La buena educación
Retirar vergonzosamente las tropas de Irak, bajarnos los pantalones ante el moro, mendigar una silla en el G-20, hacerle la pelota a Obama es todo ignominioso, pero soportable. Ahora, lo que no hay quien aguante es la mala educación.
Quienes hayan visto la edición madrileña de El Mundo este domingo se habrán topado con una magnífica foto de Alberto di Lolli que recoge un momento revelador. El instante inmortalizado por la cámara muestra como Esperanza Aguirre se ve obligada a agacharse a recoger las gafas de cerca que se le han caído al suelo. Está sentada, viste traje de chaqueta gris, discretamente estampado, y calza zapatos a juego. Entorpecida por la falda y los altos tacones, necesitada de guardar cierta compostura, la imagen capta en toda su extensión el esfuerzo que se ve obligada a hacer para rescatar las gafas que necesitará para leer su discurso.
A su lado, dos hombres. El más próximo es José Luis Rodríguez Zapatero, presidente de Gobierno, tan feminista que reconoce sin empacho la a su parecer obvia inferioridad del género masculino. Debe tener tal sentido de la igualdad que no experimenta ningún impulso de ayudar a su vecina a recoger sus gafas. No sólo, sino que además aprovecha que la mujer se ha visto obligada a inclinarse para escudriñar el fin de su espalda. La foto da a entender que su escrutadora mirada no obtuvo recompensa por ser la falda suficientemente alta y la chaqueta suficientemente baja, pero ¿quién sabe? Lo que Zapatero está mirando, está oculto al ojo de la cámara. Un poco más allá, junto al presidente Zapatero, en una inmaculada silla blanca, como los otros dos, se ve a José Blanco. Está sentado, con las piernas recatadamente cruzadas, como su compañero, pero, a diferencia de él, mira al frente, con una sonrisa helada, forzada, de cartón piedra, una sonrisa de perra gorda. Tampoco puede descubrirse en él la más remota intención de ayudar a la mujer a recoger las gafas. Más bien parece que tan sólo está ocupado en sonreír. Cualquiera diría que lleva así horas, piernas cruzadas, mirada perdida y sonrisa eterna.

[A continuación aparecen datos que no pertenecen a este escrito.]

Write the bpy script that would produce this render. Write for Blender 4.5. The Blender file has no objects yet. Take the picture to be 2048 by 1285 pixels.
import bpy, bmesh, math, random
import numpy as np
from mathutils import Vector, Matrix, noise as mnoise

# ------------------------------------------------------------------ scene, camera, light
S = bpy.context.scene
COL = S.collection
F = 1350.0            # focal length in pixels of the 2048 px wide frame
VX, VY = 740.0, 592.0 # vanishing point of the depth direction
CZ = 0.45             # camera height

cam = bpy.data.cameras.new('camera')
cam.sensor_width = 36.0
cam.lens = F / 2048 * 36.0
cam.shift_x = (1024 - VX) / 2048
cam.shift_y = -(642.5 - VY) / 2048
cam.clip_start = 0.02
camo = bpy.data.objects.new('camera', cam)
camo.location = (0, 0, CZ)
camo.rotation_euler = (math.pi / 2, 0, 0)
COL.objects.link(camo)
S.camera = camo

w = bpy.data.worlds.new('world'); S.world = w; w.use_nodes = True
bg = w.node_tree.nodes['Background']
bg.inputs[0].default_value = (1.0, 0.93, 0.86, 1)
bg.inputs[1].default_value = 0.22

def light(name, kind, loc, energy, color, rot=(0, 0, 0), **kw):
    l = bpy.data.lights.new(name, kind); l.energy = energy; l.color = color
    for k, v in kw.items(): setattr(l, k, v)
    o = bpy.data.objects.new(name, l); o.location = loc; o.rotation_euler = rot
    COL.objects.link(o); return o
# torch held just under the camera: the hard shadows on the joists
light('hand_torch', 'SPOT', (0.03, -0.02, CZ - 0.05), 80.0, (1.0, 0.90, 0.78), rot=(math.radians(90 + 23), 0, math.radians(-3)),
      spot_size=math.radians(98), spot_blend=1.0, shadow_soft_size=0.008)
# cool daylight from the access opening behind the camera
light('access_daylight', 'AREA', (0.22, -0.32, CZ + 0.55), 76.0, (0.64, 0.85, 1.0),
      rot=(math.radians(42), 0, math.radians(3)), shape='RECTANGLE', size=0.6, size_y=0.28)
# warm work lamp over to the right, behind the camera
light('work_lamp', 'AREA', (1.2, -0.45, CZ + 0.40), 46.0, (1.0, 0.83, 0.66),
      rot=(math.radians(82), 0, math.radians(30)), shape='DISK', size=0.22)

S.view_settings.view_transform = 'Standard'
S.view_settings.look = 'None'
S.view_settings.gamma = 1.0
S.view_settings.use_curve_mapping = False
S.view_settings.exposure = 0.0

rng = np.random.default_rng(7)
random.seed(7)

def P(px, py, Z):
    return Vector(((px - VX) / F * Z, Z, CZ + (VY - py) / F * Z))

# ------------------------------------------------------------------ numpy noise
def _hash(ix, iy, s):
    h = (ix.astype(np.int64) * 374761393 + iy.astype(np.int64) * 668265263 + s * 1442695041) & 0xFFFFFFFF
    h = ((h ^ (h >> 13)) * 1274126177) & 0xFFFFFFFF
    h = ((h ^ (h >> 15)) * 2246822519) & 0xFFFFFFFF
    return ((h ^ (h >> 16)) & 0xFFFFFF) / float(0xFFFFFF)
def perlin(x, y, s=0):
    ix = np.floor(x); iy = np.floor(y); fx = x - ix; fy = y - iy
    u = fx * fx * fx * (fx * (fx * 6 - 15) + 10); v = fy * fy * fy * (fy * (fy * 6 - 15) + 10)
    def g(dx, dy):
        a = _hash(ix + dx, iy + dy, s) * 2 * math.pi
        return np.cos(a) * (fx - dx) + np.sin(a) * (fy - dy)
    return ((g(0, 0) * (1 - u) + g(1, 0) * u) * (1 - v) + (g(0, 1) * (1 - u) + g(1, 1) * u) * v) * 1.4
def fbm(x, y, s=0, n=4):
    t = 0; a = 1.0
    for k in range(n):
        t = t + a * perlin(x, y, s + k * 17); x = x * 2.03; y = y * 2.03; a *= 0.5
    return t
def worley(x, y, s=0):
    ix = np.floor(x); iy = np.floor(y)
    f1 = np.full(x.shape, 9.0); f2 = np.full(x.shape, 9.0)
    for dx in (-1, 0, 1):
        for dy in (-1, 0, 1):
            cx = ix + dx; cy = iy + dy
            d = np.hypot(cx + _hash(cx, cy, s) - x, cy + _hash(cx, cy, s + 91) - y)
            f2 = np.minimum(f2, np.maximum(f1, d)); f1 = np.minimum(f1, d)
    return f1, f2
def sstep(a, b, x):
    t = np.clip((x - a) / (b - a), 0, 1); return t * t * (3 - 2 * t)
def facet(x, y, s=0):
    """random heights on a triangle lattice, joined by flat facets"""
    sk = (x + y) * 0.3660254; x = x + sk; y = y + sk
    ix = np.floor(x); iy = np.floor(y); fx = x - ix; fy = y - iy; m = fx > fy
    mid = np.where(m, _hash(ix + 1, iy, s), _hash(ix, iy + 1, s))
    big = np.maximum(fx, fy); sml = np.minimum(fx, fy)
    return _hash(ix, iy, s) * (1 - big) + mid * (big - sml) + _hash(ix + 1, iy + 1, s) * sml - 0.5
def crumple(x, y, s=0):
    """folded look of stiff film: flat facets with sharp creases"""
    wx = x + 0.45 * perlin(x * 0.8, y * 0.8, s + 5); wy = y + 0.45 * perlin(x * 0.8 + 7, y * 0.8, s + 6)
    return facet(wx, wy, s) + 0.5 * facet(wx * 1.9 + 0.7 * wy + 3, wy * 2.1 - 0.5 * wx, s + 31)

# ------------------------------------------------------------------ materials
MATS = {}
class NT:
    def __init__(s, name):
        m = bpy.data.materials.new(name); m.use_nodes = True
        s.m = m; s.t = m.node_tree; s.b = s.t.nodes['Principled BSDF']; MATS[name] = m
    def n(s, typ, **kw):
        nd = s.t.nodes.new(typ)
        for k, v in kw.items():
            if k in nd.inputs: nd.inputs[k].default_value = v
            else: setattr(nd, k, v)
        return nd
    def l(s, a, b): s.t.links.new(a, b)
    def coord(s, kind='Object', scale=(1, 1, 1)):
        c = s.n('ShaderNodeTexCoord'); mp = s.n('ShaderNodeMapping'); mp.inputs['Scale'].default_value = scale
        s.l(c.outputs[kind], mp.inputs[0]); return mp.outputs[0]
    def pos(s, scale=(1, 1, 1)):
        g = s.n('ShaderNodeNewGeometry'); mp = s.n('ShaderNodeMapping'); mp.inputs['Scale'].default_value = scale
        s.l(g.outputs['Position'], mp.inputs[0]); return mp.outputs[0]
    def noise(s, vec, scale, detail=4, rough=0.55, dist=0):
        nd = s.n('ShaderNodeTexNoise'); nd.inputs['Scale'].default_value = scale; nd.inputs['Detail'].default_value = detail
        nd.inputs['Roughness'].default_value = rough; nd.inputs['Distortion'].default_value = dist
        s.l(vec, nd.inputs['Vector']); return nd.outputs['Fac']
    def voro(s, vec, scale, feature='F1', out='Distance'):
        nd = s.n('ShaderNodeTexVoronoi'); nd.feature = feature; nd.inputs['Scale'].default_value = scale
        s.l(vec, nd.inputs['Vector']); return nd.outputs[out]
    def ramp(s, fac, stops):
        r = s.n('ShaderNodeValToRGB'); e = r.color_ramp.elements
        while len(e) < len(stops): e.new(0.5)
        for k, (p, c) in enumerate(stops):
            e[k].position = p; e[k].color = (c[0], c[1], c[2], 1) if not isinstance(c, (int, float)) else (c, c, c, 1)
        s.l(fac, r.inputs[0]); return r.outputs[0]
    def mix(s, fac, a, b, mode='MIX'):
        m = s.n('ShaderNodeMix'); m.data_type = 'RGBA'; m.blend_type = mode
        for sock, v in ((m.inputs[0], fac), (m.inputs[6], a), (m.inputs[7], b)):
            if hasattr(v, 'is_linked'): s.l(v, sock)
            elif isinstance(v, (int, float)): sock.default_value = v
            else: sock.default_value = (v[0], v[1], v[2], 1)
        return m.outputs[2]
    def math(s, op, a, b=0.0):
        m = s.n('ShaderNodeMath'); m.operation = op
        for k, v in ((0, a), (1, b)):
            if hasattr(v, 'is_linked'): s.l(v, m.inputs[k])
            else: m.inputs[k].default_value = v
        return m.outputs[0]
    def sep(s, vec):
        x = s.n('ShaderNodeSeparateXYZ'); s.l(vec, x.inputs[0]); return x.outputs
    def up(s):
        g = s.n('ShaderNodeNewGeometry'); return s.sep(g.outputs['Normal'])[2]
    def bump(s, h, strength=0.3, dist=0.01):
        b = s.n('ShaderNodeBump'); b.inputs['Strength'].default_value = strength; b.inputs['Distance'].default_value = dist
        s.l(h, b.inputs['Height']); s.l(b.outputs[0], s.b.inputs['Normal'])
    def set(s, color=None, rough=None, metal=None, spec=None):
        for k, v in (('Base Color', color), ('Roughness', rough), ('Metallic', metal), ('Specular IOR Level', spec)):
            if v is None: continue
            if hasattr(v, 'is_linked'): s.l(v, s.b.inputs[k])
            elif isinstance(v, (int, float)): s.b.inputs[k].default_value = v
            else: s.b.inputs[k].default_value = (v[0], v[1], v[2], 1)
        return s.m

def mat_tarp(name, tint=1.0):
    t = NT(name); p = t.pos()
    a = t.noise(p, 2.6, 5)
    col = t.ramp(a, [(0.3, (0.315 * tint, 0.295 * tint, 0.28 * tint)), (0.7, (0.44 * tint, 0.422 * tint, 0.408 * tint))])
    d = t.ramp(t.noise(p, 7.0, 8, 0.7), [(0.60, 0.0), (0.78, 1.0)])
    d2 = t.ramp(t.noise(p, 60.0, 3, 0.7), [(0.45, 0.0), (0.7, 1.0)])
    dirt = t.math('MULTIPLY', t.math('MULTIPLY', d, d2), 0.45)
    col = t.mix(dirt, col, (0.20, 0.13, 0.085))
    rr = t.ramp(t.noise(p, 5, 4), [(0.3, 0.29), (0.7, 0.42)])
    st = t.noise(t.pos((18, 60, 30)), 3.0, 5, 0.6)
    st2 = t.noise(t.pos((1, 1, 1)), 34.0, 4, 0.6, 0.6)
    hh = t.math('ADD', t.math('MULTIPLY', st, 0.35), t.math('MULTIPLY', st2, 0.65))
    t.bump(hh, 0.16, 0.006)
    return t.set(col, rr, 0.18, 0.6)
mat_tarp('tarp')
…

Antes, algunas mujeres se divertían dejando caer cosas, pañuelos, sobre todo, para obligar a sus admiradores a recogerlos y entregárselos, dándoles así la oportunidad de acariciar durante unos instantes la tibia piel del dorso de sus manos. A veces, ni eso regalaban, pues recogían la pertenencia intencionadamente perdida sin prescindir del guante con el que protegían sus delicadas manos. Ahora, casi ninguna mujer hace ya eso. Los hombres creemos que se debe a que son tan feministas todas que se niegan a ser ayudadas por un hombre. Es posible. De lo que no hay duda es que, si todos los hombres son como estos dos, ya pueden dejar caer pañuelos, guantes, toquillas y prendas aun más íntimas que no obtendrán más recompensa que una torpe mirada interesada sólo en ver cómo se las apaña la otra para recoger lo que ha perdido.
Me debo estar haciendo viejo. Ver como dos de nuestros gobernantes, nada menos que un presidente de Gobierno y un ministro de Fomento, aguantan impávidos viendo como una señora pierde las gafas y se agacha a recogerlas como si no fuera con ellos, me parece el símbolo sumo de nuestra decadencia. Retirar vergonzosamente las tropas de Irak, bajarnos los pantalones ante el moro, mendigar una silla en el G-20, hacerle la pelota a Obama es todo ignominioso, pero soportable. Ahora, lo que no hay quien aguante es la mala educación. Que venga Almodóvar y lo cuente. O Garci, que es mejor.